Lincoln’s Leak

A SOURCE DANGEROUSLY CLOSE TO THE PRESIDENT

Unauthorized release of sensitive information is all the rage these days. Washington leaks like pipes in the “charming fixer upper” a smooth-talking real estate agent wants to unload.

This is hardly new. In fact, history’s most egregious leak involved the guy on the penny, a source dangerously close to the president, a sketchy character and a dying First Child.

Meet Lincoln’s leaker.

The State of the Union is always big news, especially in wartime. The country was keenly interesting in reading President Lincoln’s first report. (From Jefferson on, it was submitted to Congress in writing until Woodrow Wilson revived the custom of delivering it in a speech in 1913.)

So imagine the shock when people opened The New York Herald on December 3, 1861 and read excerpts from the State of the Union – hours before its release.

Lincoln was furious and a classic capital Whodunnit? was underway. Attention instantly focused on one VIP person of interest.

First lady Mary Lincoln had blown into the capital nine months earlier with the subtlety of a cannon blast. Intelligent, opinionated and possessor of a tart tongue, she wasn’t the traditional wallflower presidential wife. Though militantly loyal to the Union, she was also vocally proud of her aristocratic Southern heritage – at the very time the North was fighting the South. On top of that, her brother, three half-brothers and other relatives were fighting for the Confederacy. Mary rubbed lots of people the wrong way.

And she had a dangerous secret. The White House was so badly rundown when the Lincons moved in it looked like a shabby hotel. She commenced its grandest makeover since the British burned the place – and grossly overspent her budget. Mary was in seriously hot financial water.

Then the leaked excerpts appeared in print.

Always unable to resist sensational headlines, Congress pounced. The House Judiciary Committee launched a ferocious investigation in February 1862.

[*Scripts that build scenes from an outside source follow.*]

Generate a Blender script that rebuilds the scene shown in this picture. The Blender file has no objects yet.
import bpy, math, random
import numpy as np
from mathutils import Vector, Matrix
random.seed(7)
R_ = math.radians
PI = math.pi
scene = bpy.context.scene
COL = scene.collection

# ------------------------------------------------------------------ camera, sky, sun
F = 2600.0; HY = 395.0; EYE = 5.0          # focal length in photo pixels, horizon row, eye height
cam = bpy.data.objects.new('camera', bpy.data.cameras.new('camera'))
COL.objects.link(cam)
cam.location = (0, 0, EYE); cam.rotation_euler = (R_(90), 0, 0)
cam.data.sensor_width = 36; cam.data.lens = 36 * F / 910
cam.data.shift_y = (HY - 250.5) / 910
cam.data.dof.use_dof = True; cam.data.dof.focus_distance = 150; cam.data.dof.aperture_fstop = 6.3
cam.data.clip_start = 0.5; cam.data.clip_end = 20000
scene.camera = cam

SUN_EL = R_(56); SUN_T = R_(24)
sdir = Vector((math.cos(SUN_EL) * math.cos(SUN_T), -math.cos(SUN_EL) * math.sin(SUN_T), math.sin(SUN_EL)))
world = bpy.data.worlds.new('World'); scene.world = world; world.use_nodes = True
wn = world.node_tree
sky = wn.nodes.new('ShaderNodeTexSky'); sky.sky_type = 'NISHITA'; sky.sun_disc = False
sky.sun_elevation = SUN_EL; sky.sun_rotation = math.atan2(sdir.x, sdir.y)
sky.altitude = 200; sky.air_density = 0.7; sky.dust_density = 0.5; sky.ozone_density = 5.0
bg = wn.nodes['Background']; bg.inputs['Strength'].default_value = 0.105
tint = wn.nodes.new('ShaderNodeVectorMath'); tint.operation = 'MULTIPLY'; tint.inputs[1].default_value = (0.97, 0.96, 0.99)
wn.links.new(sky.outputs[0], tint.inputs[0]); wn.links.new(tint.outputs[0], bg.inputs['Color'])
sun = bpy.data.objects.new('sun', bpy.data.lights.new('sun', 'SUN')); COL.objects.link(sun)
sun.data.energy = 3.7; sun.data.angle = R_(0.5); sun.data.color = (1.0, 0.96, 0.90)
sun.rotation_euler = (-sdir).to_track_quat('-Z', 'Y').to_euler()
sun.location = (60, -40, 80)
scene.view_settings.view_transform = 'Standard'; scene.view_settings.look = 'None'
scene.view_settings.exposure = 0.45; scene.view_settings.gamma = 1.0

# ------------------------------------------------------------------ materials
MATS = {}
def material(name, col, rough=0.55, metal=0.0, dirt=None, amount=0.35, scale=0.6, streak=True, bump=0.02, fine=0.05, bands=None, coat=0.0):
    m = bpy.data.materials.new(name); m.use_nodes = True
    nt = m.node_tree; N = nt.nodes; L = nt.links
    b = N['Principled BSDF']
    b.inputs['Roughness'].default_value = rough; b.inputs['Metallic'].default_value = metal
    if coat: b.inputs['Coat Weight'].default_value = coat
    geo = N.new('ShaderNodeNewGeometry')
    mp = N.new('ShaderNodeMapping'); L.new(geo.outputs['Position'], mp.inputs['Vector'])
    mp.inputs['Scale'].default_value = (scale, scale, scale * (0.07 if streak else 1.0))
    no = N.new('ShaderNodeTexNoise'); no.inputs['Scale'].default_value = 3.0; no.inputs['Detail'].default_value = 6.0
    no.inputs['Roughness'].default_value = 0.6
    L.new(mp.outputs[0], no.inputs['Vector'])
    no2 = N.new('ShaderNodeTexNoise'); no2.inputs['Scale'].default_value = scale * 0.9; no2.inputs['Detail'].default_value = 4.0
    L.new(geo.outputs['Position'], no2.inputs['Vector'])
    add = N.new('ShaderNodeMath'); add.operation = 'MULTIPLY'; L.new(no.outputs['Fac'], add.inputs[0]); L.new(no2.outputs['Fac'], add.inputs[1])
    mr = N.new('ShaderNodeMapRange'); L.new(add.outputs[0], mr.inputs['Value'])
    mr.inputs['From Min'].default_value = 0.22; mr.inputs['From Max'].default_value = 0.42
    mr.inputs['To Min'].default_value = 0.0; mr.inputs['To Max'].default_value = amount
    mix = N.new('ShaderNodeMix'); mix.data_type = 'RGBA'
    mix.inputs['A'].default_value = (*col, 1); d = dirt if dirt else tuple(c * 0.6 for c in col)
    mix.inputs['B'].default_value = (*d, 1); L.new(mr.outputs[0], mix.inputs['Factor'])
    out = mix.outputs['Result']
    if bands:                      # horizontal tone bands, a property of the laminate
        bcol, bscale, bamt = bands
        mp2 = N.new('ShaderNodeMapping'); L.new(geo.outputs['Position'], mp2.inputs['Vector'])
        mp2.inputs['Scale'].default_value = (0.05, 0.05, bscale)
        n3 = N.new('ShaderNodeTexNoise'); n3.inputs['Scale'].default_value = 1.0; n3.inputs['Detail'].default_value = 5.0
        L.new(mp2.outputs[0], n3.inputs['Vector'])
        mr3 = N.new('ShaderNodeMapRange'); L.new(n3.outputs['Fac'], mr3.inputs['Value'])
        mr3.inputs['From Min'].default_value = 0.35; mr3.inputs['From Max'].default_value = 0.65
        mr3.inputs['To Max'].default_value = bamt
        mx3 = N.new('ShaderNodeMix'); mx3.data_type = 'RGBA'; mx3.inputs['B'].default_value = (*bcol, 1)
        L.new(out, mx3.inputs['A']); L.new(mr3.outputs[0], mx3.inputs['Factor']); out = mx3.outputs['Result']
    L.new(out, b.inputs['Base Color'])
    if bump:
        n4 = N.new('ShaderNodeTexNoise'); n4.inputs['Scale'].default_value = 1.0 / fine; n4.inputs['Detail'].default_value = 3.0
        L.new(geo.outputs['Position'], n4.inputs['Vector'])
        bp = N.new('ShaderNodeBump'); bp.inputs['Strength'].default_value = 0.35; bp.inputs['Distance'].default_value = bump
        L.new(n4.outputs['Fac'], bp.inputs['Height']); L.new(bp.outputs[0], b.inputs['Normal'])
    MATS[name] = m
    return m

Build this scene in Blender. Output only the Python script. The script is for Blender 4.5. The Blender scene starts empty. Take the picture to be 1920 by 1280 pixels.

A correspondent for The New York Tribune (the Herald’s blood rival) testified the leak was arranged by shady social climber Henry Wikoff, who got his information straight from “members of the president’s own family.” That meant Mary. The implication was much-needed money to pay those pressing bills was slipped her way in exchange.

Already consumed by the war and the growing scandal under his own roof, Lincoln’s young sons suddenly became gravely ill with what historians believe was typhoid fever. Tad recovered while Willie worsened. Lincoln was now fighting for the Union and his presidency while his son was fighting for his life. (11 year-old Willie lost his struggle on February 20.)

Wikoff, meanwhile, had his own troubles. Refusing to reveal his source, he was jailed for contempt of Congress and tossed into a rat-infested storage room in the Capitol cellar where his cellmate was a huge, overly friendly dog named Jack. One night was all it took. Wikoff was ready to talk.

Then something interesting happened. Daniel Sickles, Union general, former congressman, Wikoff’s BFF and schemer par excellence, inserted himself into the story. (Click here to read how Sickles beat the rap for murdering his wife’s lover.) It’s believed he cooked up what followed.

Wikoff testified the leaker was actually White House gardener John Watt, who quickly confessed. (In exchange for falling on his sword, Watt was given a cushy job in the Patent Office for $1,500 a year – a comfortably upper middle-class income then.)

Wanting to finally end the matter, Lincoln took the unprecedented step of testifying (in secret) before the committee, saying since only his Cabinet had seen his report in advance nobody else could have leaked it, implying Mary was blameless. (The only other time a sitting president testified before a House committee was in 1974, when Gerald Ford answered questions about Richard Nixon’s pardon.)

With Mary off the hook the matter faded, swept from public attention by the war’s growing casualty lists.

Was Mary Lincoln the actual leaker? We’ll never know. But historians agree that at the very least, she had some serious ‘splainin’ to do to Abe.

These days, President Trump clearly doesn’t enjoy being the victim of leaks. But no president ever does. Not even Lincoln.